| Your original post implies that this is a barrier to entry. It is a barrier to entry. I provided one example, there are many others. Try participating in the OpenJDK development process. At every turn, you'll find that administering copyright assignment is, bluntly, a gigantic pain in the ass. As you already noted, it's nearly impossible to put the cat back in the bag, if you fail to do this to begin with. So you're suggesting that I can't sell support/services for my 'law firm software' because the paralegal/lawyers that are actually using it on their company desktops will not be paying out of pocket for services? Huh? No. I'm saying that consumers won't buy services for consumer software.

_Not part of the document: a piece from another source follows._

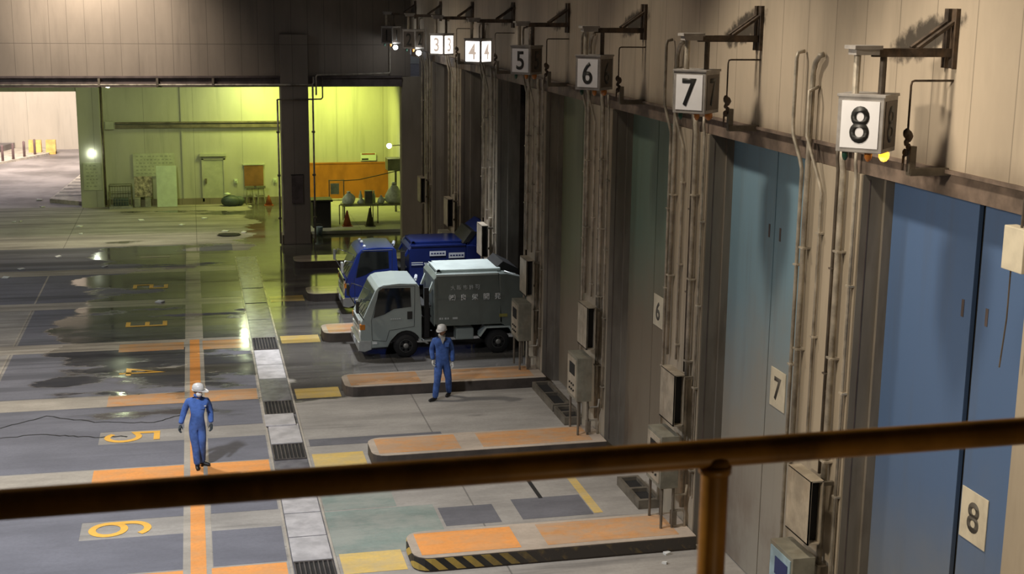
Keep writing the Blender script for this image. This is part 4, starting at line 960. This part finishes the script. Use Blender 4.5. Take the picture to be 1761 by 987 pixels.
def person(P, loc, label, J, face, hatyaw, coat, glove, mask, pants_r=1.):
    """J: joint dict in local coords (x right in the picture, y away from camera, z up)."""
    g = {k: Vector(v) for k, v in J.items() if not isinstance(v, float)}
    names = ['pelvis', 'waist', 'chest', 'neck0', 'neck', 'shL', 'elL', 'wrL', 'shR', 'elR', 'wrR', 'hipL', 'knL', 'anL', 'hipR', 'knR', 'anR']
    idx = {n: i for i, n in enumerate(names)}
    E_ = [('pelvis', 'waist'), ('waist', 'chest'), ('chest', 'neck0'), ('neck0', 'neck'), ('chest', 'shL'), ('shL', 'elL'), ('elL', 'wrL'), ('chest', 'shR'), ('shR', 'elR'), ('elR', 'wrR'), ('pelvis', 'hipL'), ('hipL', 'knL'), ('knL', 'anL'), ('pelvis', 'hipR'), ('hipR', 'knR'), ('knR', 'anR')]
    E_ = [(idx[a], idx[c]) for a, c in E_]
    rb = dict(pelvis=(.135, .10), waist=(.125, .09), chest=(.15, .105), neck0=(.06, .06), neck=(.05, .05), shL=.058, elL=.042, wrL=.028, shR=.058, elR=.042, wrR=.028, hipL=.082, knL=.055, anL=.036, hipR=.082, knR=.055, anR=.036)
    body = skin_obj('person', [g[n] for n in names], E_, [rb[n] for n in names], 'skin', None)
    # head joined to the same body mesh
    hc = g['head']; f = Vector((math.sin(face), -math.cos(face), 0)); r_ = Vector((f.y, -f.x, 0))*-1
    hb = bmesh.new(); hb.from_mesh(body.data)
    def blob(c, rr, sx, sy, sz, n=18):
        q = bmesh.ops.create_uvsphere(hb, u_segments=n, v_segments=12, radius=1)
        for v in q['verts']:
            p = v.co.copy(); taper = 1-.22*max(0, -p.z)
            v.co = c+r_*(p.x*rr*sx*taper)+f*(p.y*rr*sy*taper)+Vector((0, 0, p.z*rr*sz))
    blob(hc, .1, .80, 1.0, 1.18); blob(hc+f*.10+Vector((0, 0, -.012)), .018, .8, 1., 1.5, 8)
    blob(hc+f*.085+Vector((0, 0, -.06)), .02, 1.4, .6, .5, 8)
    for s_ in (-1, 1):
        blob(hc+r_*s_*.082+Vector((0, 0, -.01)), .026, .35, .8, 1.2, 8)
    hb.to_mesh(body.data); hb.free()
    for p in body.data.polygons: p.use_smooth = True
    body.location = loc; body['label'] = label; body['category'] = 'person'; WL[body.name] = Vector((0, 0, 0))
    # coverall
    V = [g[n] for n in names if n != 'neck']; nm = [n for n in names if n != 'neck']; ix = {n: i for i, n in enumerate(nm)}
    for s_ in ('anL', 'anR'): V[ix[s_]] = V[ix[s_]]-Vector((0, 0, .045))
    # extra points for folds: forearm end, mid thigh
    ex = {}
    E2 = []
    for a, c in [('pelvis', 'waist'), ('waist', 'chest'), ('chest', 'neck0'), ('chest', 'shL'), ('chest', 'shR'), ('pelvis', 'hipL'), ('pelvis', 'hipR')]: E2.append((ix[a], ix[c]))
    rc = dict(pelvis=(.185, .135), waist=(.175, .13), chest=(.20, .135), neck0=(.075, .072), shL=.083, elL=.064, wrL=.048, shR=.083, elR=.064, wrR=.048, hipL=.115, knL=.083, anL=.070, hipR=.115, knR=.083, anR=.070)
    R2 = [rc[n] for n in nm]
    for s_ in 'LR':
        for a, c, r0 in (('sh'+s_, 'el'+s_, .072), ('el'+s_, 'wr'+s_, .060), ('hip'+s_, 'kn'+s_, .104), ('kn'+s_, 'an'+s_, .080)):
            b = len(V); V.append((g[a]+g[c])/2); R2.append(r0*1.0); E2 += [(ix[a], b), (b, ix[c])]
    cov = skin_obj('coverall', V, E2, R2, coat, body)
    # collar, belt line, pocket
    c0 = g['neck0']; k = MB().lathe([(.072, -.02), (.088, .03), (.075, .045)], (c0.x, c0.y, c0.z+.02), 16); ob('collar', k, 'scarf' if P == 'B' else coat, body, True)
    ob('pocket', MB().box(g['chest'].x+.04, g['chest'].x+.13, g['chest'].y-.148, g['chest'].y-.13, g['chest'].z-.05, g['chest'].z+.05), coat, body)
    if P == 'A': ob('badge', MB().box(g['chest'].x+.12, g['chest'].x+.155, g['chest'].y-.15, g['chest'].y-.13, g['chest'].z+.0, g['chest'].z+.02), 'maskw', body)
    if P == 'B': ob('white_shirt_front', MB().prism([(c0.x-.06, c0.z+.02), (c0.x+.06, c0.z+.02), (c0.x+.0, c0.z-.14)], 'y', c0.y-.125, c0.y-.085), 'scarf', body)
    # hands
    for s_, sd in (('L', 1), ('R', -1)):
        dd = g['wr'+s_]-g['el'+s_]; hand(g['wr'+s_], dd+Vector((0, 0, -.1)), (sd*.6, -.5, .1), sd, glove, 'glove', body)
    # shoes
    for s_, yw in (('L', J.get('ftL', face)), ('R', J.get('ftR', face))):
        a = g['an'+s_]; fz = Vector((math.sin(yw), -math.cos(yw), 0)); 
        V = [Vector((a.x, a.y, a.z-.02)), Vector((a.x, a.y, .055))-fz*.03, Vector((a.x, a.y, .045))+fz*.07, Vector((a.x, a.y, .035))+fz*.15, Vector((a.x, a.y, .032))+fz*.185]
        skin_obj('boot', V, [(0, 1), (1, 2), (2, 3), (3, 4)], [.052, .052, .045, .038, .026], 'shoe', body, 1)
    # helmet
    up = Vector((0, 0, 1)); hf = Vector((math.sin(hatyaw), -math.cos(hatyaw), 0)); hr = Vector((-hf.y, hf.x, 0))
    mb = MB(); n = 20; rings = []
    for (rr, z) in ((.112, -.005), (.116, .03), (.110, .065), (.088, .098), (.05, .118), (.008, .124)):
        rings.append([mb.b.verts.new(hc+hr*(rr*.92*math.cos(2*PI*j/n))+hf*(rr*1.08*math.sin(2*PI*j/n))+up*(z+.03)) for j in range(n)])
    for A, B in zip(rings, rings[1:]):
        for j in range(n): mb.b.faces.new((A[j], A[(j+1) % n], B[(j+1) % n], B[j]))
    mb.b.faces.new(rings[-1]); mb.b.faces.new(rings[0][::-1]); bmesh.ops.recalc_face_normals(mb.b, faces=mb.b.faces)
    he = ob('helmet', mb, 'helmet', body, True)
    mb = MB(); pts = []; bl = .10 if P == 'A' else .075
    for j in range(n):
        a = 2*PI*j/n; k = 1+ .10; e = bl*max(0, math.sin(a))**2
        pts.append((hr*(.118*math.cos(a))+hf*(.130*math.sin(a)+e)))
    lo = [mb.b.verts.new(hc+p+up*(.018-.25*max(0, p.dot(hf)-.12))) for p in pts]; hi = [mb.b.verts.new(hc+p+up*(.030-.25*max(0, p.dot(hf)-.12))) for p in pts]
    mb.b.faces.new(lo); mb.b.faces.new(hi[::-1])
    for j in range(n): mb.b.faces.new((lo[j], lo[(j+1) % n], hi[(j+1) % n], hi[j]))
    bmesh.ops.recalc_face_normals(mb.b, faces=mb.b.faces); ob('brim', mb, 'helmet', he)
    ob('helmet_band', MB().lathe([(.108, .0), (.108, .028)], (hc.x, hc.y, hc.z+.002), 18), 'black', he)
    hb = MB().ball(hc-f*.015+up*.01, .097, (.9, 1.03, 1.1), 14)
    bmesh.ops.delete(hb.b, geom=[v for v in hb.b.verts if v.co.z < hc.z-.07 or (v.co-hc).dot(f) > .02], context='VERTS'); ob('hair', hb, 'hair', body, True)
    for s_ in (-1, 1): ob('eye', MB().ball(hc+f*.088+r_*s_*.032+up*.012, .009, n=8), 'hair', body, True)
    if mask: ob('face_mask', MB().ball(hc+f*.062+up*(-.052), .062, (.95, .95, .85), 14), 'maskw', body, True)
    return body
A = dict(pelvis=(.02, 0, .90), waist=(.03, .0, 1.06), chest=(.05, .02, 1.28), neck0=(.06, .0, 1.44), neck=(.07, -.02, 1.50), head=(.07, -.06, 1.585),
         shL=(-.13, .0, 1.38), elL=(-.22, .06, 1.13), wrL=(-.29, -.04, .92), shR=(.23, .02, 1.37), elR=(.28, .10, 1.12), wrR=(.29, .0, .90),
         hipL=(-.06, 0, .84), knL=(-.02, -.02, .47), anL=(.0, -.02, .10), hipR=(.10, .02, .84), knR=(.10, -.0, .48), anR=(.09, .13, .10), ftL=.0, ftR=1.0)
person('A', (-.16, 25.74, 0), 'worker in blue coverall and white cap with face mask on the orange line', A, .15, .95, 'cloth', 'gloved', True)
B = dict(pelvis=(.02, 0, .93), waist=(.02, .0, 1.08), chest=(.02, .0, 1.32), neck0=(.01, -.01, 1.48), neck=(.01, -.03, 1.55), head=(-.0, -.06, 1.64),
         shL=(-.17, .0, 1.42), elL=(-.21, .08, 1.16), wrL=(-.21, -.06, .96), shR=(.19, .02, 1.41), elR=(.26, .06, 1.14), wrR=(.25, -.08, .90),
         hipL=(-.06, 0, .87), knL=(-.12, -.16, .50), anL=(-.17, -.12, .10), hipR=(.10, .02, .87), knR=(.17, .02, .49), anR=(.22, .22, .12), ftL=-1.1, ftR=-.6)
person('B', (5.35, 29.42, 0), 'worker in blue coverall and white helmet striding past the grey truck', B, -.6, -.6, 'clothd', 'glovew', False)

# ================================================================== HANDRAIL
lamp('rail_underside_fill', (.9, 1.2, 7.55), .75, (1, .75, .45), .12, (.9, 1.9, 8.6))  # unseen fill added to light the underside of the rail
def rr(px, py, t): return R @ Vector(((px-880.5)/F, -(py-493.5)/F, -1))*t + Vector((0, 0, H))
pa, pb = rr(0, 868, 1.95), rr(1761, 741, 2.25)
dd = (pb-pa).normalized()
t = thing('handrail', 'yellow painted gallery handrail crossing the front of the view', 'handrail', (pa.x+1, pa.y, 7.44))
ob('top_rail', MB().tube([pa-dd*1.6, pa-dd*.5, pa, (pa+pb)/2, pb, pb+dd*2.0], .0228, 24), 'rail', t, True)
q = rr(1231, 780, 1.0)-Vector((0, 0, H)); s = (pa.y*dd.x-pa.x*dd.y)/(q.y*dd.x-q.x*dd.y) ; q = q*s
zr = pa.z+(q.x-pa.x)/dd.x*dd.z
ob('post', MB().tube([(q.x, q.y, 7.42), (q.x, q.y, 8.0), (q.x, q.y, zr-.035), (q.x, q.y, zr-.005)], [.0225, .0225, .0225, .026], 20), 'rail', t, True)
q2 = Vector((q.x, q.y, 0))-Vector((dd.x, dd.y, 0))*1.9
ob('post', MB().tube([(q2.x, q2.y, 7.42), (q2.x, q2.y, zr-1.9*dd.z)], .0225, 20), 'rail', t, True)
ob('weld_collar', MB().tube([(q.x, q.y, zr-.032), (q.x, q.y, zr-.018)], .0265, 20), 'rail', t, True)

If you're selling enterprise support services, you're not selling consumer software to consumers. No one is forcing you to. I'm not being 'Pro-GPL' here I'm just poking holes in your argument. A standard argument for the GPL is that you can (should?) sell services, not software. In your original post you seem to be applying that to all software that someone might choose to make GPL. If you write software within a narrow band (enterprise, requires support, sold to non-technical organizations) you might be able to make the GPL work for you. Like I said originally: "lots of silly caveats". |
IIRC, Samba requires you to assign over rights to contribute. Maybe take a look at their process.
While I will admit that I have no experience with large projects like OpenJDK, I'll venture a guess that the larger a project gets (and/or the more submissions it gets) that harder it is to manage.
GPL is not always realistic with out side effects, but that doesn't mean it's never realistic either (or that it can't be done if you accept the side effects).